▸ Task to complete
Repeat all of the data precisely.

▸ Collected material
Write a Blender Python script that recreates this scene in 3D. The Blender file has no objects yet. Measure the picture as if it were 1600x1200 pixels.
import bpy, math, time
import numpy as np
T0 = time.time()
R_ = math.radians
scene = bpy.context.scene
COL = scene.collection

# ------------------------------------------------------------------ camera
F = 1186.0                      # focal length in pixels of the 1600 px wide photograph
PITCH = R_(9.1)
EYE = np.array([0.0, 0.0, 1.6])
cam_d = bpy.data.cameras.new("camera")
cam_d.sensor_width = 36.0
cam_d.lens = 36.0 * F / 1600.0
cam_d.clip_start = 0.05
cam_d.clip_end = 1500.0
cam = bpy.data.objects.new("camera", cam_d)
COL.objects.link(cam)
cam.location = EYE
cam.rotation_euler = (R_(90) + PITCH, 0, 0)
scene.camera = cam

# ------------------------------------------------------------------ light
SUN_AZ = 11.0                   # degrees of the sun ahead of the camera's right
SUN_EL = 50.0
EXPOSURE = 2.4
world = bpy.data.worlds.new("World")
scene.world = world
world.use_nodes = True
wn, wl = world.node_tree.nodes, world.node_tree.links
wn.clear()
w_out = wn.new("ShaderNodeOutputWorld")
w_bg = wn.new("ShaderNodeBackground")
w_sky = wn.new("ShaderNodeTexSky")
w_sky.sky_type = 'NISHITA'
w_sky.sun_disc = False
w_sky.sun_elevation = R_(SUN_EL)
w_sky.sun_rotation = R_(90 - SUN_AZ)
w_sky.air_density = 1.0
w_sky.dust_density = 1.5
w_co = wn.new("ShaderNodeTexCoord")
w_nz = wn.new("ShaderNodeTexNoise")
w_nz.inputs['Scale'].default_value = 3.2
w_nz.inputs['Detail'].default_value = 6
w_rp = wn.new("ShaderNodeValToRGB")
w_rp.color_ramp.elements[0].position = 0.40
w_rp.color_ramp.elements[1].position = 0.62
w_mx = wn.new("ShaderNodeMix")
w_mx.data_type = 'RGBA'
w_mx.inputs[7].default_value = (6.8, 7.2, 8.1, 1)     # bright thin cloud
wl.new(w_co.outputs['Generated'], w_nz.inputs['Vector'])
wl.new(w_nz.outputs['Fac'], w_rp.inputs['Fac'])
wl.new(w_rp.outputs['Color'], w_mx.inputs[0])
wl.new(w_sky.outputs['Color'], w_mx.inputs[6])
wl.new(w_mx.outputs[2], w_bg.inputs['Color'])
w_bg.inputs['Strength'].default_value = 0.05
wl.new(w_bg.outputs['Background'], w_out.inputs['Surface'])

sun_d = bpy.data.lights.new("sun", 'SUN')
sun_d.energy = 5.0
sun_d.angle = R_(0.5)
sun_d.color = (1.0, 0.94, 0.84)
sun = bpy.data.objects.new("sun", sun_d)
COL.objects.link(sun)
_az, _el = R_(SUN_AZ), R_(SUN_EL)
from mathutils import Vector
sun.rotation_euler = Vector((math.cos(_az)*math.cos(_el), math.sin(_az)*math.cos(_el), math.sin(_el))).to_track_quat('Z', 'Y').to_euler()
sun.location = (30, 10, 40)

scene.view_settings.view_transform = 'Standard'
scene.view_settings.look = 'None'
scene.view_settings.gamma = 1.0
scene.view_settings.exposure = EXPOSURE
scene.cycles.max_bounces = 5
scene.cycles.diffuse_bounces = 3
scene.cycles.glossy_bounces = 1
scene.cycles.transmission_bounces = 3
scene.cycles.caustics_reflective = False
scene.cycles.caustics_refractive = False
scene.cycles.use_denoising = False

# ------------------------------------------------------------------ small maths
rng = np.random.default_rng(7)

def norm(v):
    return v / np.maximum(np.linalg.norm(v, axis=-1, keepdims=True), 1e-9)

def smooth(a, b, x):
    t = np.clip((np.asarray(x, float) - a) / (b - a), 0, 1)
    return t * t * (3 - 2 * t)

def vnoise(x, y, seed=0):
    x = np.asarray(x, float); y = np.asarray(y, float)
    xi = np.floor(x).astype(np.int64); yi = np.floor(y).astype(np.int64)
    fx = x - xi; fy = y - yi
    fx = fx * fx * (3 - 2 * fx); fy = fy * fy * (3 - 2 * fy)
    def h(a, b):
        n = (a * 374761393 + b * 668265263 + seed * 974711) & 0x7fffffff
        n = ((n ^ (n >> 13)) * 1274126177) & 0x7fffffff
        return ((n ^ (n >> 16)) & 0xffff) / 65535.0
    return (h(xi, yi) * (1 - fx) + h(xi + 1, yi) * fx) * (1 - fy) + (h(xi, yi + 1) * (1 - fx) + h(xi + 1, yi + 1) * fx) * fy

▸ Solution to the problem
Write a Blender Python script that recreates this scene in 3D. The Blender file has no objects yet. Measure the picture as if it were 1600x1200 pixels.
import bpy, math, time
import numpy as np
T0 = time.time()
R_ = math.radians
scene = bpy.context.scene
COL = scene.collection

# ------------------------------------------------------------------ camera
F = 1186.0                      # focal length in pixels of the 1600 px wide photograph
PITCH = R_(9.1)
EYE = np.array([0.0, 0.0, 1.6])
cam_d = bpy.data.cameras.new("camera")
cam_d.sensor_width = 36.0
cam_d.lens = 36.0 * F / 1600.0
cam_d.clip_start = 0.05
cam_d.clip_end = 1500.0
cam = bpy.data.objects.new("camera", cam_d)
COL.objects.link(cam)
cam.location = EYE
cam.rotation_euler = (R_(90) + PITCH, 0, 0)
scene.camera = cam

# ------------------------------------------------------------------ light
SUN_AZ = 11.0                   # degrees of the sun ahead of the camera's right
SUN_EL = 50.0
EXPOSURE = 2.4
world = bpy.data.worlds.new("World")
scene.world = world
world.use_nodes = True
wn, wl = world.node_tree.nodes, world.node_tree.links
wn.clear()
w_out = wn.new("ShaderNodeOutputWorld")
w_bg = wn.new("ShaderNodeBackground")
w_sky = wn.new("ShaderNodeTexSky")
w_sky.sky_type = 'NISHITA'
w_sky.sun_disc = False
w_sky.sun_elevation = R_(SUN_EL)
w_sky.sun_rotation = R_(90 - SUN_AZ)
w_sky.air_density = 1.0
w_sky.dust_density = 1.5
w_co = wn.new("ShaderNodeTexCoord")
w_nz = wn.new("ShaderNodeTexNoise")
w_nz.inputs['Scale'].default_value = 3.2
w_nz.inputs['Detail'].default_value = 6
w_rp = wn.new("ShaderNodeValToRGB")
w_rp.color_ramp.elements[0].position = 0.40
w_rp.color_ramp.elements[1].position = 0.62
w_mx = wn.new("ShaderNodeMix")
w_mx.data_type = 'RGBA'
w_mx.inputs[7].default_value = (6.8, 7.2, 8.1, 1)     # bright thin cloud
wl.new(w_co.outputs['Generated'], w_nz.inputs['Vector'])
wl.new(w_nz.outputs['Fac'], w_rp.inputs['Fac'])
wl.new(w_rp.outputs['Color'], w_mx.inputs[0])
wl.new(w_sky.outputs['Color'], w_mx.inputs[6])
wl.new(w_mx.outputs[2], w_bg.inputs['Color'])
w_bg.inputs['Strength'].default_value = 0.05
wl.new(w_bg.outputs['Background'], w_out.inputs['Surface'])

sun_d = bpy.data.lights.new("sun", 'SUN')
sun_d.energy = 5.0
sun_d.angle = R_(0.5)
sun_d.color = (1.0, 0.94, 0.84)
sun = bpy.data.objects.new("sun", sun_d)
COL.objects.link(sun)
_az, _el = R_(SUN_AZ), R_(SUN_EL)
from mathutils import Vector
sun.rotation_euler = Vector((math.cos(_az)*math.cos(_el), math.sin(_az)*math.cos(_el), math.sin(_el))).to_track_quat('Z', 'Y').to_euler()
sun.location = (30, 10, 40)

scene.view_settings.view_transform = 'Standard'
scene.view_settings.look = 'None'
scene.view_settings.gamma = 1.0
scene.view_settings.exposure = EXPOSURE
scene.cycles.max_bounces = 5
scene.cycles.diffuse_bounces = 3
scene.cycles.glossy_bounces = 1
scene.cycles.transmission_bounces = 3
scene.cycles.caustics_reflective = False
scene.cycles.caustics_refractive = False
scene.cycles.use_denoising = False

# ------------------------------------------------------------------ small maths
rng = np.random.default_rng(7)

def norm(v):
    return v / np.maximum(np.linalg.norm(v, axis=-1, keepdims=True), 1e-9)

def smooth(a, b, x):
    t = np.clip((np.asarray(x, float) - a) / (b - a), 0, 1)
    return t * t * (3 - 2 * t)

def vnoise(x, y, seed=0):
    x = np.asarray(x, float); y = np.asarray(y, float)
    xi = np.floor(x).astype(np.int64); yi = np.floor(y).astype(np.int64)
    fx = x - xi; fy = y - yi
    fx = fx * fx * (3 - 2 * fx); fy = fy * fy * (3 - 2 * fy)
    def h(a, b):
        n = (a * 374761393 + b * 668265263 + seed * 974711) & 0x7fffffff
        n = ((n ^ (n >> 13)) * 1274126177) & 0x7fffffff
        return ((n ^ (n >> 16)) & 0xffff) / 65535.0
    return (h(xi, yi) * (1 - fx) + h(xi + 1, yi) * fx) * (1 - fy) + (h(xi, yi + 1) * (1 - fx) + h(xi + 1, yi + 1) * fx) * fy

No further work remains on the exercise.